Does the potential for hidden Power-Up costs outweigh Trello's core simplicity for your team's budget?
FAQ
Q: Is Trello suitable for managing large, complex software development projects?
A: While Trello can handle aspects of large projects, its simplicity becomes a limitation for complex software development requiring deep issue tracking, sprint planning, or intricate task dependencies. For those needs, a tool like Jira, another Atlassian product, or ClickUp would be a better fit due to their native advanced features and robust reporting.
Q: How has Trello's pricing changed compared to other Atlassian products recently?
A: Trello's pricing has remained remarkably stable since early 2024. This is a significant point, as it was specifically not affected by the general Atlassian price increases that impacted products like Jira and Confluence in October 2024 and October 2025. This makes it a more predictable and potentially more cost-effective option within the Atlassian ecosystem.
Q: Are Trello's new Atlassian Intelligence (AI) features worth upgrading to the Premium plan?
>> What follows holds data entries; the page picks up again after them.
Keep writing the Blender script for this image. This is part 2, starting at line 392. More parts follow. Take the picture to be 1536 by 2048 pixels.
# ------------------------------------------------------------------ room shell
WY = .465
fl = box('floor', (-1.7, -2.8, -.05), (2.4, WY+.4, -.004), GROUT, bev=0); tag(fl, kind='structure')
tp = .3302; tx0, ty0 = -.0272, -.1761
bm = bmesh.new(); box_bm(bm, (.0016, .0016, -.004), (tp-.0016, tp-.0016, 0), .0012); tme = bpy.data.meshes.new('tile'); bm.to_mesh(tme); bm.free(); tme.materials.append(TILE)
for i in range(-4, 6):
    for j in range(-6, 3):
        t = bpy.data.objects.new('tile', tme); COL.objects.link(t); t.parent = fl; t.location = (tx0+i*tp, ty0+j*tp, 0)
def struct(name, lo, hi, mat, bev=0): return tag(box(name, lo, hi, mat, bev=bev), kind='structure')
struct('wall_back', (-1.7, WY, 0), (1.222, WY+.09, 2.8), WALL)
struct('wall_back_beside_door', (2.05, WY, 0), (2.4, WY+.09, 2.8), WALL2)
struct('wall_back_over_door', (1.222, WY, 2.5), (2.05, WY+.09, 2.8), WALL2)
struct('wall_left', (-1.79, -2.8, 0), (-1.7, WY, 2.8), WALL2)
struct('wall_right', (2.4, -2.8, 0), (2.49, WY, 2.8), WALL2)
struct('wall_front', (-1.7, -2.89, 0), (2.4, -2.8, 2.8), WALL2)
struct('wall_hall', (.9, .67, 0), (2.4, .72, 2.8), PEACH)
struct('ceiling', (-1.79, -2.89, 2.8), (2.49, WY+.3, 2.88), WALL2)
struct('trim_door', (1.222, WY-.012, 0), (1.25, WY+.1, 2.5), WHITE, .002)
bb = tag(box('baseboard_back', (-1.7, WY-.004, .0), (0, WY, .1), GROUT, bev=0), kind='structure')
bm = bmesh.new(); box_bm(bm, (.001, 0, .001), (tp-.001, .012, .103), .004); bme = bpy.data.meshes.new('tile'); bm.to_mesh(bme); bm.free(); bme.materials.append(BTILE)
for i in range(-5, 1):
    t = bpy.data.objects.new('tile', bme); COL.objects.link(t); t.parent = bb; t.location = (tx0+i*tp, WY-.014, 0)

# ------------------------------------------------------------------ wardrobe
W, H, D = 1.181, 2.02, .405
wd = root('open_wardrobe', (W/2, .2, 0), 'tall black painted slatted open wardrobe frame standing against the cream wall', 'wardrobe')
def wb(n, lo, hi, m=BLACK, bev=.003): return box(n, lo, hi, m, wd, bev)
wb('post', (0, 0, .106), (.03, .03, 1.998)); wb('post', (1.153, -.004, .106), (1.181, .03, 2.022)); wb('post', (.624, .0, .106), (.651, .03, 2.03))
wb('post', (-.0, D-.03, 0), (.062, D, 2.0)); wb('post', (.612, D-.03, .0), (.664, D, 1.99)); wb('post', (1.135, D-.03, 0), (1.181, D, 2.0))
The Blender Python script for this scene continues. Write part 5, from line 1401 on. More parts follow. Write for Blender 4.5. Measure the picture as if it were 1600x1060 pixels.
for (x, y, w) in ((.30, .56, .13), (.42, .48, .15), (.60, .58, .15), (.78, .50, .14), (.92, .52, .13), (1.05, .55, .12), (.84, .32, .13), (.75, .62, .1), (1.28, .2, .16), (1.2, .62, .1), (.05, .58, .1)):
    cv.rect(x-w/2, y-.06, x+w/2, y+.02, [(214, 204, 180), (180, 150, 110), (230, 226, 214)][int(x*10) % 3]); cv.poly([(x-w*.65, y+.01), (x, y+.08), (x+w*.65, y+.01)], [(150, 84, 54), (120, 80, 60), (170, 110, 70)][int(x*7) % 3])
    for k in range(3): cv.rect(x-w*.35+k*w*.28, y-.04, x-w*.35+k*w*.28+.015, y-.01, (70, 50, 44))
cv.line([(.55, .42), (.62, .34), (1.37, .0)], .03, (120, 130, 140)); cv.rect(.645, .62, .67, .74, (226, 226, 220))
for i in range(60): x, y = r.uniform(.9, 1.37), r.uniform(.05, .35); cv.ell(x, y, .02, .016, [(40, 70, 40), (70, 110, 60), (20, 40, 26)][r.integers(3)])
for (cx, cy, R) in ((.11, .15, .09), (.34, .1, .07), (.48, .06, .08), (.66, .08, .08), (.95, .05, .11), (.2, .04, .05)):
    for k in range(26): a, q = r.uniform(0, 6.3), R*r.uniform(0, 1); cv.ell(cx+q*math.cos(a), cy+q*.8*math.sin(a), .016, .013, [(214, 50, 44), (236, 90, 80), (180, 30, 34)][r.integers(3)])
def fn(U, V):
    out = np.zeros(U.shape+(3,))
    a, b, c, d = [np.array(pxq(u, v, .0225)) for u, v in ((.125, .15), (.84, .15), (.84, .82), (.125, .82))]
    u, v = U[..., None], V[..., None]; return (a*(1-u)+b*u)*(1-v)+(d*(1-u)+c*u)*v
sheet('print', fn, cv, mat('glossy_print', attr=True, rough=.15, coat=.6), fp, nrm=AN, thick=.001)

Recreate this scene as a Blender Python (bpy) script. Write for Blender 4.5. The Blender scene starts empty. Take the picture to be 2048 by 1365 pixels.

A: The new AI features, primarily for writing and brainstorming within cards, offer a useful boost to productivity for many. If your team frequently struggles with drafting card descriptions or needs creative prompts, the AI can be a time-saver. However, if your team's main goal is just simple task tracking, the additional benefits of unlimited views (Timeline, Calendar, Dashboard) in the Premium plan will likely be a more compelling reason to upgrade than the AI alone.